▶ [Exercise description] Determine the number of lines containing the word "parts", and state that figure alone.

** START OF Dataset excerpt **

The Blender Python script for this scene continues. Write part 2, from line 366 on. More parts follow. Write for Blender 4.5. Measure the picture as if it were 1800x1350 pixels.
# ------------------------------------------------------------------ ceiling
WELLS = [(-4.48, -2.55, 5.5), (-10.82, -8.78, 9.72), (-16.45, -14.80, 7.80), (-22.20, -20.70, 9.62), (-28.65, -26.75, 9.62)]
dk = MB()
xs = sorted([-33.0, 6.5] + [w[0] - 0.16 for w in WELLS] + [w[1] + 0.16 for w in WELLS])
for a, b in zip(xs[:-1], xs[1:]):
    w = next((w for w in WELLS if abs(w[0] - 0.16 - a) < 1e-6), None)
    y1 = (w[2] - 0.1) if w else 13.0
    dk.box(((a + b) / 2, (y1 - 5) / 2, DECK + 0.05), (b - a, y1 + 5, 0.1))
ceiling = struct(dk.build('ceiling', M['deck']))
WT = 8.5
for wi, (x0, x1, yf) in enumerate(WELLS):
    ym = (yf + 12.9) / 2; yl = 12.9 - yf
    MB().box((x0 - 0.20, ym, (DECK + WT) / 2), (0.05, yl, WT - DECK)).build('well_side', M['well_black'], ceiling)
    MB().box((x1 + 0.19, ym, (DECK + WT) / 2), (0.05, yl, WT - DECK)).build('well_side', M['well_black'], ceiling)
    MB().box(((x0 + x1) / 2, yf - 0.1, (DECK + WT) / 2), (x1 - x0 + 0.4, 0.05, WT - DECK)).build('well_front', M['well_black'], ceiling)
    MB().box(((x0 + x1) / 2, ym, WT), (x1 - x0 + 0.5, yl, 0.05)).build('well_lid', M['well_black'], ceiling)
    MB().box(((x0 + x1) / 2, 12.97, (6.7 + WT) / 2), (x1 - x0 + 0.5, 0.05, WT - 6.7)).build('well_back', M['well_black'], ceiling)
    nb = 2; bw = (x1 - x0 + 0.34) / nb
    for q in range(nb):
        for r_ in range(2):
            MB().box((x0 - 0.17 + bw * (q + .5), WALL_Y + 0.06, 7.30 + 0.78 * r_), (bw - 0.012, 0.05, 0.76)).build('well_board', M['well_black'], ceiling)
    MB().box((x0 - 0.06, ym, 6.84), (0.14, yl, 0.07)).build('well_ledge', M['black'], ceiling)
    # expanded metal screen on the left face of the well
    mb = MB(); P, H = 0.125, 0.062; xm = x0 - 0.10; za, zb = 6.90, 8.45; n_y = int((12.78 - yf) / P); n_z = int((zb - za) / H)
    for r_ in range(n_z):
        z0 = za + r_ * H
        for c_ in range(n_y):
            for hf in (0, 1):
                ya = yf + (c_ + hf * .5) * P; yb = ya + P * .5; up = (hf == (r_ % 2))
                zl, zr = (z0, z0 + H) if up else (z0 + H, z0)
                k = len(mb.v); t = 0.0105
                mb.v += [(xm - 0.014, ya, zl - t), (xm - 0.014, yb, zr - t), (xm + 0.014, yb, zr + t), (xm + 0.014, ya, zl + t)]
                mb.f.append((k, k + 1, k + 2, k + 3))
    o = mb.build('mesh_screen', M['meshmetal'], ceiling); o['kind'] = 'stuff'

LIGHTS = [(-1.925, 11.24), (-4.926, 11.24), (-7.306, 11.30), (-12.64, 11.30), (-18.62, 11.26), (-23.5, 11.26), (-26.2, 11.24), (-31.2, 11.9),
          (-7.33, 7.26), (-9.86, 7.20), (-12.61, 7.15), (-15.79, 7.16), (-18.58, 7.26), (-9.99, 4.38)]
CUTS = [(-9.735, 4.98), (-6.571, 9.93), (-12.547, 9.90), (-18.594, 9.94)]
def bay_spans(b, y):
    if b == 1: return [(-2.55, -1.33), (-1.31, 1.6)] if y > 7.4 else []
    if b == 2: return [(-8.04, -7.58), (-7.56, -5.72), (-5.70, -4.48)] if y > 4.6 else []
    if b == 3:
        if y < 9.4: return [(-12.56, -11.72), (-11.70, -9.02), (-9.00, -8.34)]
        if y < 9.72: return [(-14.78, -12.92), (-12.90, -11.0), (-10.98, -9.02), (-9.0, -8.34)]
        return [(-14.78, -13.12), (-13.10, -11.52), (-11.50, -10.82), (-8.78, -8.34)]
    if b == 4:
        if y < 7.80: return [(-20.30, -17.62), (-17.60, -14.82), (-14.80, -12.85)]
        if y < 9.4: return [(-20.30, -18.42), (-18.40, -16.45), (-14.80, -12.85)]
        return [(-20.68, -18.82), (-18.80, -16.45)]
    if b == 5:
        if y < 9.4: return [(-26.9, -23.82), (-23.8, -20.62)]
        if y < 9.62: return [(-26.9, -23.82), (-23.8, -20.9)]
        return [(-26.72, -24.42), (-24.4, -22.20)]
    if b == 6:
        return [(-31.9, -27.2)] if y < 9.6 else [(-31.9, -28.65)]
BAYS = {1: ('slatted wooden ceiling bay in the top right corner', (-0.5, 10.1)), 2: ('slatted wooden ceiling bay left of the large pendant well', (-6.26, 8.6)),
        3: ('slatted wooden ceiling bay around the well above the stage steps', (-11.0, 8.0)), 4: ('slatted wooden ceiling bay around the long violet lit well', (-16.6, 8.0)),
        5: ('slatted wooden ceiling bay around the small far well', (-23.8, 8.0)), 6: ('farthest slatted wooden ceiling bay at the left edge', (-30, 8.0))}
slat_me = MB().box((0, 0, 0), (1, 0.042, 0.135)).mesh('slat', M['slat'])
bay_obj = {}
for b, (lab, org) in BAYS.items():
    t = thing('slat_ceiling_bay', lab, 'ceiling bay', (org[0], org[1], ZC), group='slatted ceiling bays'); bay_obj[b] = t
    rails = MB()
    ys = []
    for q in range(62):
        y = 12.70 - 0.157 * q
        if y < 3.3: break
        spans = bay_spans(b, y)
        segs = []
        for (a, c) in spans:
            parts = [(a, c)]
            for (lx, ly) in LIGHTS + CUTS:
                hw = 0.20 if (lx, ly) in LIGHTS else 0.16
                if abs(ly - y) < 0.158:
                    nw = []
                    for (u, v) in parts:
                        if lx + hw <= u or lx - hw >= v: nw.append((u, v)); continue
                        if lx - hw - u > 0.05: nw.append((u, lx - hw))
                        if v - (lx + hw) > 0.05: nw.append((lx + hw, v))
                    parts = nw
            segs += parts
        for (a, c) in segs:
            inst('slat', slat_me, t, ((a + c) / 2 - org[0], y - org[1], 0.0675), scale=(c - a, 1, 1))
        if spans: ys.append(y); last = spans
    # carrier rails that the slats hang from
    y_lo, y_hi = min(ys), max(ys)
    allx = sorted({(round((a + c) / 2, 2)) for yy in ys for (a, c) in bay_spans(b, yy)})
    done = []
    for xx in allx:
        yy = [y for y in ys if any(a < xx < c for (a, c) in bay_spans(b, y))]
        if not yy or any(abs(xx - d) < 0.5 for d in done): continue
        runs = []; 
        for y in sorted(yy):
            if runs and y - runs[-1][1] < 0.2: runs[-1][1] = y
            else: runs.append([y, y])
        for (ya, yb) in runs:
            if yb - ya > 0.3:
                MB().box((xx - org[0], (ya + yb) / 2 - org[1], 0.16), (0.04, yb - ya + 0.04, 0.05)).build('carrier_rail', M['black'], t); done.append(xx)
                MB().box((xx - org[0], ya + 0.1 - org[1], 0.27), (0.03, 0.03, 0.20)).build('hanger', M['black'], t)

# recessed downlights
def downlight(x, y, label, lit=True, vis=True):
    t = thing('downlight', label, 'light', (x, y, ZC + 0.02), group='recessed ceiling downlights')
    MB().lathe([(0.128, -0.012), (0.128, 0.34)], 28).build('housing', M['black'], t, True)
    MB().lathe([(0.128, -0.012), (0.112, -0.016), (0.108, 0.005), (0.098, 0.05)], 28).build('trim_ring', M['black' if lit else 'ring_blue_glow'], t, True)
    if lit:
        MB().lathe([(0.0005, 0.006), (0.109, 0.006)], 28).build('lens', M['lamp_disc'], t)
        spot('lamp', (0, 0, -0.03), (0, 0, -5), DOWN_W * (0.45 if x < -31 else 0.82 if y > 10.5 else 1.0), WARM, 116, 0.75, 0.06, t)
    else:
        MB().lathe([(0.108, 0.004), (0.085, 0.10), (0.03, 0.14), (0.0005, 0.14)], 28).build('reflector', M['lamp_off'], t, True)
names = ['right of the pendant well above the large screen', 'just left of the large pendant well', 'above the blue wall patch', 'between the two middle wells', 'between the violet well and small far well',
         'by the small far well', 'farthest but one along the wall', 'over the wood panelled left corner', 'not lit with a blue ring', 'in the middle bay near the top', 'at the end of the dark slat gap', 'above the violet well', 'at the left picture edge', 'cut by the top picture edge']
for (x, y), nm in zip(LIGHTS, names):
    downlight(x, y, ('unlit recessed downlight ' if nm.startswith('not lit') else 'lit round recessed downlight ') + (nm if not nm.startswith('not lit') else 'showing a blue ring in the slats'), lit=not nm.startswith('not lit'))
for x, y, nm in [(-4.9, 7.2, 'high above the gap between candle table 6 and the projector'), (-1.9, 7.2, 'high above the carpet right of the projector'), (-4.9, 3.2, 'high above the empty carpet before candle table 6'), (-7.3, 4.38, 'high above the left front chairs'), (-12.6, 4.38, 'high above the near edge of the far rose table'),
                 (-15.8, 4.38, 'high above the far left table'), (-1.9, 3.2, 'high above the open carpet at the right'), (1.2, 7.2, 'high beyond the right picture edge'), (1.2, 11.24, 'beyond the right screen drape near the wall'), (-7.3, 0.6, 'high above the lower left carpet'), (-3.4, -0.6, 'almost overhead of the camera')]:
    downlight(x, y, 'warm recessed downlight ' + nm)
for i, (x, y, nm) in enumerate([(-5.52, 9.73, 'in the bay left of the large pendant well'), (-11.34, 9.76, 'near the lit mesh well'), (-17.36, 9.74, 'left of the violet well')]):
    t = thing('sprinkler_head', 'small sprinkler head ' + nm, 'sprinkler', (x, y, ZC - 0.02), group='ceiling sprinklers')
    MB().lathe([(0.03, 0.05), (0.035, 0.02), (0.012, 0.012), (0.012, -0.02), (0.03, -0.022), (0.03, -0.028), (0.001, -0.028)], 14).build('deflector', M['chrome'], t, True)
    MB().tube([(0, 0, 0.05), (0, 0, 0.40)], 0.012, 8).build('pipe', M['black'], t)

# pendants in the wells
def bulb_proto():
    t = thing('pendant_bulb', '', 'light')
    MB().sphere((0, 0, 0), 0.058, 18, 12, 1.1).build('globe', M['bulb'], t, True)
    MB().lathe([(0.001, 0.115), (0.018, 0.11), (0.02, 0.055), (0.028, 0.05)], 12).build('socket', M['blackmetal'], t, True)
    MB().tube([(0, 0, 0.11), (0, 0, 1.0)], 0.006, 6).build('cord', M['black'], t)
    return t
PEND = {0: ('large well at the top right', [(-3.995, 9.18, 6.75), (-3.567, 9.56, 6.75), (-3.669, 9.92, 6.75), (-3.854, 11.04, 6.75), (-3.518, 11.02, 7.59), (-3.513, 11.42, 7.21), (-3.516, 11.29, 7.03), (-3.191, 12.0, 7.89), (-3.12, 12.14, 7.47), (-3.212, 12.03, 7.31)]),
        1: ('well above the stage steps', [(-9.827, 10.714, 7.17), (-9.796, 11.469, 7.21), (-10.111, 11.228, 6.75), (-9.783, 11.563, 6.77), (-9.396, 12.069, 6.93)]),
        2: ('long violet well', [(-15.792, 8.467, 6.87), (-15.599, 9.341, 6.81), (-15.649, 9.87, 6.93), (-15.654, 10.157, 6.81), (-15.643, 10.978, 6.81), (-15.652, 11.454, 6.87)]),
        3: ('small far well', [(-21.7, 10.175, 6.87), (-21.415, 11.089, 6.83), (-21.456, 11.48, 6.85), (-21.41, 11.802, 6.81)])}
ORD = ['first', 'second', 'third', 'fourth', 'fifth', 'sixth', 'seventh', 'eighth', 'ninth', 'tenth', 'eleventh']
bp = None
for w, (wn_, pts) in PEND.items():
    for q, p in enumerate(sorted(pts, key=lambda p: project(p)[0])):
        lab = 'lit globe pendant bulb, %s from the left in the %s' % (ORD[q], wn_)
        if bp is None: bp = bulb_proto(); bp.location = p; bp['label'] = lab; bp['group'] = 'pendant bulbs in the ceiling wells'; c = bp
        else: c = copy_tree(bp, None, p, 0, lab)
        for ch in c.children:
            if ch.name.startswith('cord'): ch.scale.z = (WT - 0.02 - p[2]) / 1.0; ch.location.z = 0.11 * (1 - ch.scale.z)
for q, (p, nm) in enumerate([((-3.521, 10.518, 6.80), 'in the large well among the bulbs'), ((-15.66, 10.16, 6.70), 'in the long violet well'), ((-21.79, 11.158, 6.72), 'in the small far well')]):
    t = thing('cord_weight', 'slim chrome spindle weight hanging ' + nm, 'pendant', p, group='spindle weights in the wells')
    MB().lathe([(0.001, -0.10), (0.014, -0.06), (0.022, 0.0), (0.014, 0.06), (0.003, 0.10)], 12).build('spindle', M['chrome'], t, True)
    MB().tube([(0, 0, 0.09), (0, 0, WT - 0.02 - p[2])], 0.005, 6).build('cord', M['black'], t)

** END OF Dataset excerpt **

▶ [Full output] 5